Authority for a creditor to bring suit to recover property or rights of property of a corporation in bankruptcy reorganization under any circumstances is not found in the Act. Pending such proceedings, the assets of the debtor are in custodia legis and neither it, nor its creditors, has any right to sue on its behalf except as directed by the court. Glenny v. Langdon, 98 U.S. 20, 30, 25 L.Ed. 43.

The remedy of a creditor, if aware of the existence of property or credits which should rightly go to the debtor for the benefit of creditors, is to inform the court of the facts and request that the trustees or debtor be required to proceed by suit if necessary to recover the property.
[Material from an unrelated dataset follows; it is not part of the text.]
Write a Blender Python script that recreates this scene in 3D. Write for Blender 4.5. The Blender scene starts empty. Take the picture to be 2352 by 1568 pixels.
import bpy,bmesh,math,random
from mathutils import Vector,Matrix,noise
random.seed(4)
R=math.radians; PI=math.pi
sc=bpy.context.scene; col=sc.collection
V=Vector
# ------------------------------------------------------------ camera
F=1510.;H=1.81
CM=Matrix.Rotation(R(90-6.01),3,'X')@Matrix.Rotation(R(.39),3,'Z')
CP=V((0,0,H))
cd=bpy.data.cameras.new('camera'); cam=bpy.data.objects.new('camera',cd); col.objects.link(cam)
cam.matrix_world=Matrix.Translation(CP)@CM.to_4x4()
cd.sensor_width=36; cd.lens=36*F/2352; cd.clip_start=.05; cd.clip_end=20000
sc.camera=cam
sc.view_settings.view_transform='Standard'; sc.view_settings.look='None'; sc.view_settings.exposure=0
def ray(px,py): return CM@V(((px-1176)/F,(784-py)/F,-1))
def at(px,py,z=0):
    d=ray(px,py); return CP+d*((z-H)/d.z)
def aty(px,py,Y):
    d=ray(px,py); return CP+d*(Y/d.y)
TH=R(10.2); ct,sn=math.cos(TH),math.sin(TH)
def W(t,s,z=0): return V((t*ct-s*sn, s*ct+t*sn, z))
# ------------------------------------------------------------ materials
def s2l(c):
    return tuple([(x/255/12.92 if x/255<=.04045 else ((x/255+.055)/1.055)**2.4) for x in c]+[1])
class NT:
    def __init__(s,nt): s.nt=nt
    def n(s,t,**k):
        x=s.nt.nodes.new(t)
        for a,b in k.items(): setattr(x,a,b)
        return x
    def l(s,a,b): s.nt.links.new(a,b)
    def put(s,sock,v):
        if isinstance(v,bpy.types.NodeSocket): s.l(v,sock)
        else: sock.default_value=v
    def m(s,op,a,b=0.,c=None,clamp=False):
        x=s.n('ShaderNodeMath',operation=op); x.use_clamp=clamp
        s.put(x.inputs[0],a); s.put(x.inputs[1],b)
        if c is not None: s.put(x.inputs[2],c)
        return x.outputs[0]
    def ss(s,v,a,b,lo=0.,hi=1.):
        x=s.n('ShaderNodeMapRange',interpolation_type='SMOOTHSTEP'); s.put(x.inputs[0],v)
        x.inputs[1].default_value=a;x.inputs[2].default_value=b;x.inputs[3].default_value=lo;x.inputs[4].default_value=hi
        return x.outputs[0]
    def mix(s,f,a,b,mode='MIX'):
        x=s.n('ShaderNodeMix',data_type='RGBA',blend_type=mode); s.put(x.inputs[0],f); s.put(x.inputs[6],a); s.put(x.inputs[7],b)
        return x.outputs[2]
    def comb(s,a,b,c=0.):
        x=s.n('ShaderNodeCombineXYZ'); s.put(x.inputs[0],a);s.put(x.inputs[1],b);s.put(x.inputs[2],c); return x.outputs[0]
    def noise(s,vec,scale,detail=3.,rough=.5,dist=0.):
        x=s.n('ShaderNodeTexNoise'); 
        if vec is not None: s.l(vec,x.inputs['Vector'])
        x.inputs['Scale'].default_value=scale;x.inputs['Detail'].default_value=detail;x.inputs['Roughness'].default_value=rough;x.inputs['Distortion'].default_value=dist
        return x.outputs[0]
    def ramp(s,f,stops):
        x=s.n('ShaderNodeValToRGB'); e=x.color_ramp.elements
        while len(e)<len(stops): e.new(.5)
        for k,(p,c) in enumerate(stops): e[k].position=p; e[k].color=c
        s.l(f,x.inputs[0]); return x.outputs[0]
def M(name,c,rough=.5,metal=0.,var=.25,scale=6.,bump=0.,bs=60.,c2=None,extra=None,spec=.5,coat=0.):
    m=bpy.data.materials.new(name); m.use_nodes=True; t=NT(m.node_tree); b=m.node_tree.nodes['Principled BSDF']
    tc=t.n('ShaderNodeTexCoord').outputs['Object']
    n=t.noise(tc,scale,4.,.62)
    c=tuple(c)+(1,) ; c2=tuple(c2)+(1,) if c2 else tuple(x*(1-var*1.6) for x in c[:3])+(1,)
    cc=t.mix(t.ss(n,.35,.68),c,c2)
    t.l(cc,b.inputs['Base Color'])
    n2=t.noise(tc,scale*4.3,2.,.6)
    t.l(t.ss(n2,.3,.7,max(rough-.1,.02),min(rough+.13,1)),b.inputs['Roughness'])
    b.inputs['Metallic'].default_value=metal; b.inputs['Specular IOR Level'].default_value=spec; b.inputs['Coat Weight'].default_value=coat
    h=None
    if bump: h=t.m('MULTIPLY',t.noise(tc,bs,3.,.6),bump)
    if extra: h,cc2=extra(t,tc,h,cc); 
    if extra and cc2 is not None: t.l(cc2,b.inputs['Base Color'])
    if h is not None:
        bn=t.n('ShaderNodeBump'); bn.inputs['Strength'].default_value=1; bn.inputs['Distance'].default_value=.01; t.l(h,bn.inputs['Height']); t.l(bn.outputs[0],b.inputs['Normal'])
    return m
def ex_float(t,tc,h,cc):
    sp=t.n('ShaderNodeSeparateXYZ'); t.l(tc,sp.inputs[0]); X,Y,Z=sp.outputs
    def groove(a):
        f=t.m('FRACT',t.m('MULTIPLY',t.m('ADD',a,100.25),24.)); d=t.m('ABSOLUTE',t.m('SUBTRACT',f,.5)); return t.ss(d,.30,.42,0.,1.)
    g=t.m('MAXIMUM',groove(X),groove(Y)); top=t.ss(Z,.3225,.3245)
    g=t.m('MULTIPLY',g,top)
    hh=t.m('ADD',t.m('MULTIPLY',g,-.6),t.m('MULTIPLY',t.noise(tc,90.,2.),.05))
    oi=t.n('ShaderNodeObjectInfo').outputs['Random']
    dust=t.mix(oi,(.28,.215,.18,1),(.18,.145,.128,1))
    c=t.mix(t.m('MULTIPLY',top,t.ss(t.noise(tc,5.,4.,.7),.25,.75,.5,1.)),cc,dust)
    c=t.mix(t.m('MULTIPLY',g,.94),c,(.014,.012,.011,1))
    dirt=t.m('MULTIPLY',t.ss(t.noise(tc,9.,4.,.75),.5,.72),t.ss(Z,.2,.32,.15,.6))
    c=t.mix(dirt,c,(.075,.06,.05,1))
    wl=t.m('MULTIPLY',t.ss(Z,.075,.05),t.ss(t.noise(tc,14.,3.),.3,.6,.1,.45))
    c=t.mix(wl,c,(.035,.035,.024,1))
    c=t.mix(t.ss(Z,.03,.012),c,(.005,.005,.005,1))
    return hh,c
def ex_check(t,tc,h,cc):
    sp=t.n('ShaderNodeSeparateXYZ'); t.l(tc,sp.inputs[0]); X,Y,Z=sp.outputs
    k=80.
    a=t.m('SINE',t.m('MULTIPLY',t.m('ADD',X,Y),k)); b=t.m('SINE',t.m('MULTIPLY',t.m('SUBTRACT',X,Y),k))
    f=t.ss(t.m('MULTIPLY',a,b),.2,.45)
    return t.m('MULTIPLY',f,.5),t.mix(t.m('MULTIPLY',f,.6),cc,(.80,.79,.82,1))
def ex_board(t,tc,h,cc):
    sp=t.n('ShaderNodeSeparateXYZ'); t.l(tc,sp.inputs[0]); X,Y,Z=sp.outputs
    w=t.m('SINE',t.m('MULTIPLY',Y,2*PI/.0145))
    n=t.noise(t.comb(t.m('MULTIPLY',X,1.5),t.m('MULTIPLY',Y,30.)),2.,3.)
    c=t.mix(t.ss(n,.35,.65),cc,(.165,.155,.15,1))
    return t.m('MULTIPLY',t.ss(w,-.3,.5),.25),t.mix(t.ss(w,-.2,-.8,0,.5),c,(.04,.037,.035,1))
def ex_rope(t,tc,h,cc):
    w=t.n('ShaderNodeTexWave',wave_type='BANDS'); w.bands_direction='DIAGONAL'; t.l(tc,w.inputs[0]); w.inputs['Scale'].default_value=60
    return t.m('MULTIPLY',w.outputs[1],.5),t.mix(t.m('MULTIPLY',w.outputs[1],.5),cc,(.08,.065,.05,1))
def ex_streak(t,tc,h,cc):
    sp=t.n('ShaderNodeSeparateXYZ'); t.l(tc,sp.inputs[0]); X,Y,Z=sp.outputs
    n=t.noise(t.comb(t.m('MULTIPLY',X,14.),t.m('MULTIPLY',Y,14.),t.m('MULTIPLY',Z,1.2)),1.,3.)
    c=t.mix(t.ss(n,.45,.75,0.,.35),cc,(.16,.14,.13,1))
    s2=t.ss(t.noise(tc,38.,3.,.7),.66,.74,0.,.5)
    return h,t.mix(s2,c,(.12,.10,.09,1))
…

Trimble v. Woodhead, 102 U.S. 647, 650, 26 L.Ed. 290. The motives of appellants may be laudable but there are certain persons whose representative character is derived from the law. One of the most familiar instances is that of trustees in bankruptcy and a fortiori the officers of a corporation continued in possession in a bankruptcy reorganization proceeding. Whenever a suit is instituted which affects such estates, all the creditors of the debtor have precisely the same interest but they are not necessary parties inasmuch as by law their interests are protected. They, themselves, may be said to be represented in the person of the agent of the debtor appointed by the court. It would be very inconvenient and lead to confusion, to bring them all, in their own persons, before the court or to permit each of them to take over the duties, in whole or in part, of the court's officers so they are allowed to appear, by their statutory representatives, in all actions on behalf of the debtor.

The relation of the debtor to appellants as intervening creditors is similar to that of mortgage trustees to bondholders and their rights must be worked out and enforced in the greater part through the debtor. Being bound both by what is done by and what is done against the debtor, the appellants, as intervening creditors, do have some reasonable and timely concern for what is done in the premises.

The officers of the debtor were under control of the court and if appellants believed a wrong was being done them by failure of the officers of the debtor to act in the collection of its assets, the court was open for them upon reasonable showing to invoke its power to compel the debtor to proceed. In order to avoid confusion and a multiplicity of actions, and to expeditiously settle bankrupt estates, the Congress has seen fit to make the jurisdiction of the Bankruptcy Court exclusive in the administration of the assets of a corporation in bankruptcy reorganization. The title to all the assets of such a corporation vests in its trustee or, if it is continued in possession, remains in it until the termination of the proceedings. To permit creditors to proceed on behalf of the corporation pending such proceedings would defeat the purpose of the Act. Acme Harvester Co. v. Beekman Lumber Co., 222 U.S. 300, 301, 308, 32 S.Ct. 96, 56 L.Ed. 208.

The appellants, not having pursued the remedies accorded to them under the Bankruptcy Act for the discovery and recovery of assets belonging to the debtor, we do not decide what rights, if any, they have in the event the debtor abandons the alleged asset in controversy.

While the petitions filed by appellants were not filed on behalf of the subsidiary-debtor, nevertheless, they will be treated as presenting sufficient facts to require the court to appoint an examiner and if facts are produced upon a hearing which convince the court that suit should be prosecuted for the benefit of the subsidiary-debtor against the officers, stockholders and directors of the Midamerica Corporation, an order will be entered authorizing the subsidiary-debtor to prosecute the suit or if the court deems proper, it may give appellants, as creditors of the subsidiary-debtor, the right to institute suit in its name after indemnifying it against cost. Cause remanded for proceedings consistent with this opinion.